ProudCapitalist April 12, 2009 at 3:07 pm

Well, AC. A future gov’t just *might* choose to default on those bonds. Like Russia did about 1998 or so, causing the famous default of “Long-Term Capital Management” of the Swedish Central Bank prize winners Scholes/Methon (there exists no Nobel prize in economics, and that’s not even a conspiracy!)

I do think that such bailout bonds might be less bad than outright printing the same money. Maybe it will be printed in the end anyway, but only maybe. At least we could hope for a default.

For sure, there’s not much savings around in the US to finance any substantial bond issue. I believe that such a move would be almost purely propagandistic. Some people want to “contribute”, i.e. sacrifice like people for thousands of years have sacrificed good food to fire for the sake of Gods. Just like propaganda minister Goebbels professionally enjoyed it very much when the German Army, stuck in the deep freeze of Soviet winter, needed civilian winter clothes collected from civilians. Finally people in general got a reason to be happy about the war, because they sacrificed something tangible, their winter clothes, for it. They finally participated in it. You know, all that slave moral stuff about ones own “sacrifice” being the ultimate good.

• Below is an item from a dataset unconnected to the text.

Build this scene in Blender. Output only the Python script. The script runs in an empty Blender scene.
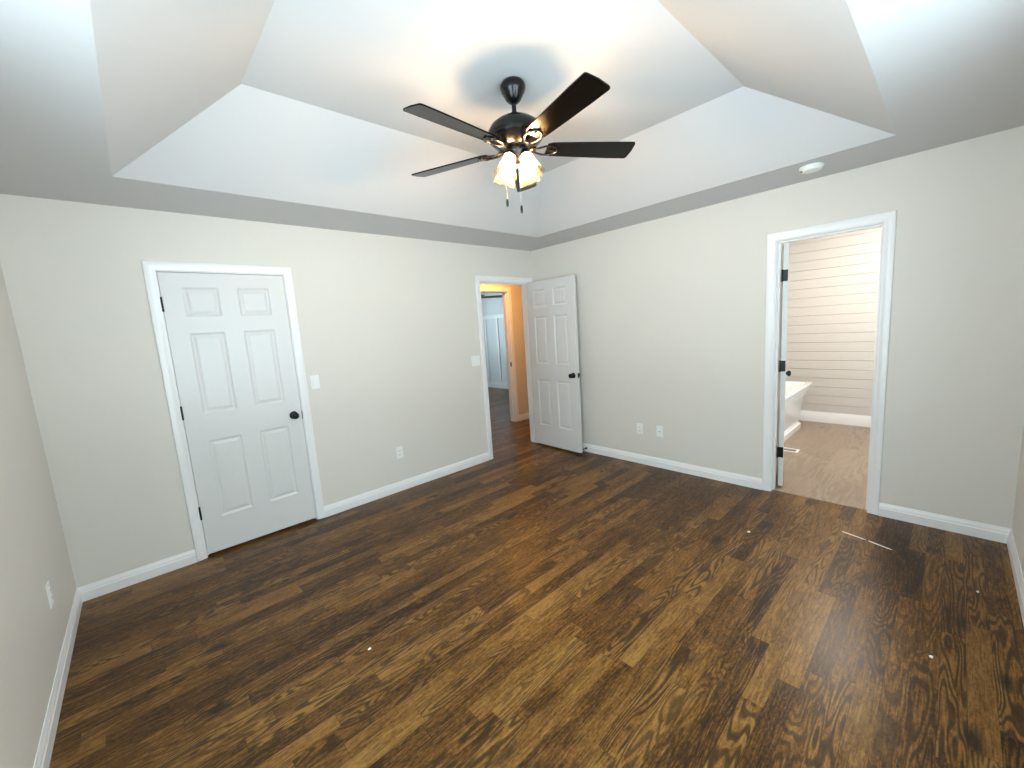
import bpy, bmesh, math, random
from mathutils import Vector, Matrix
R = math.radians
random.seed(4)
scene = bpy.context.scene
C = scene.collection

# ------------------------------------------------------------------ camera
yaw, pitch, roll, FPX = R(42.418), R(-7.946), R(-3.834), 406.8
F = Vector((math.sin(yaw)*math.cos(pitch), math.cos(yaw)*math.cos(pitch), math.sin(pitch)))
RT = Vector((math.cos(yaw), -math.sin(yaw), 0)); UP = RT.cross(F)
RX = RT*math.cos(roll) + UP*math.sin(roll); UX = -RT*math.sin(roll) + UP*math.cos(roll)
cd = bpy.data.cameras.new('camera'); cam = bpy.data.objects.new('camera', cd); C.objects.link(cam)
m = Matrix((RX, UX, -F)).transposed().to_4x4(); m.translation = Vector((-3.764, -3.610, 1.517))
cam.matrix_world = m
cd.sensor_fit = 'HORIZONTAL'; cd.sensor_width = 36; cd.lens = FPX/1024*36; cd.clip_start = .02
scene.camera = cam

# ------------------------------------------------------------------ light and exposure
W, D, H = 4.2316, 3.9194, 2.4284          # bedroom width, depth, flat ceiling height
TT = .12                                  # wall thickness
SKY = 7.0
w = bpy.data.worlds.new('world'); scene.world = w; w.use_nodes = True
bg = w.node_tree.nodes['Background']; bg.inputs[1].default_value = SKY
_n, _l = w.node_tree.nodes, w.node_tree.links   # cool overcast sky above, sunlit pale ground below the horizon
_tc = _n.new('ShaderNodeTexCoord'); _sp = _n.new('ShaderNodeSeparateXYZ'); _rp = _n.new('ShaderNodeValToRGB')
_mr = _n.new('ShaderNodeMapRange'); _mr.inputs[1].default_value = -1; _mr.inputs[2].default_value = 1
_l.new(_tc.outputs['Generated'], _sp.inputs[0]); _l.new(_sp.outputs[2], _mr.inputs[0]); _l.new(_mr.outputs[0], _rp.inputs[0]); _l.new(_rp.outputs[0], bg.inputs[0])
_rp.color_ramp.elements[0].position = .49; _rp.color_ramp.elements[0].color = (.80, .96, 1.08, 1)
_rp.color_ramp.elements[1].position = .51; _rp.color_ramp.elements[1].color = (.43, .56, .65, 1)
scene.view_settings.view_transform = 'Standard'; scene.view_settings.look = 'None'
scene.view_settings.exposure = 1.08; scene.view_settings.gamma = 1; scene.view_settings.use_curve_mapping = False
cy = scene.cycles
cy.max_bounces = 10; cy.diffuse_bounces = 6; cy.glossy_bounces = 4; cy.transparent_max_bounces = 12
cy.caustics_reflective = False; cy.caustics_refractive = False; cy.sample_clamp_indirect = 6; cy.use_denoising = True
FAN_BULB = 200.0                          # emission of each bulb of the fan light
WIN_F = (-3.60, -1.80, .80, 2.20)         # window in wall_front: x0 x1 z0 z1
WIN_L = (-3.55, -2.05, .70, 2.20)         # window in wall_left: y0 y1 z0 z1
WIN_R2 = (2.3, 4.2, .75, 2.1)             # window of the far room
WIN_BA = (1.0, 2.1, 1.0, 2.1)             # window of the bathroom
def portal(name, loc, rot, sx, sy):
    l = bpy.data.lights.new(name, 'AREA'); l.shape = 'RECTANGLE'; l.size = sx; l.size_y = sy
    l.cycles.is_portal = True
    o = bpy.data.objects.new(name, l); C.objects.link(o); o.location = loc; o.rotation_euler = rot; return o
def lamp(name, loc, power, col, size=.12):
    l = bpy.data.lights.new(name, 'POINT'); l.energy = power; l.color = col; l.shadow_soft_size = size
    o = bpy.data.objects.new(name, l); C.objects.link(o); o.location = loc; return o
portal('front_window_daylight', ((WIN_F[0]+WIN_F[1])/2, -D-TT-.01, 1.5), (R(90), 0, 0), 1.8, 1.4)
portal('left_window_daylight', (-W-TT-.01, (WIN_L[0]+WIN_L[1])/2, 1.45), (R(90), 0, R(-90)), 1.5, 1.5)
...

And of course, any savings put in bailout bonds will be diverted to loss making companies, from profit making ones. Maybe such bonds would do even more economic harm, dollar by dollar, than the corresponding money creating would do in the shape of inflation, dollar by dollar?

Ray Keller April 15, 2009 at 5:50 am

I have no problem with people investing their money however they see fit. I did find it interesting to find out that Caterpillar (NYSE:CAT) has created a $1.3B revolving credit line for banks. This means that someone has extra money, and the people that need it can get some. Unlike the government, though, the borrowers are scrutinized by a lender such as CAT. But why would CITI borrow from CAT when they could borrow from the government?

In my opinion, this is how a free market should work. I would be interested in other opinions on the matter.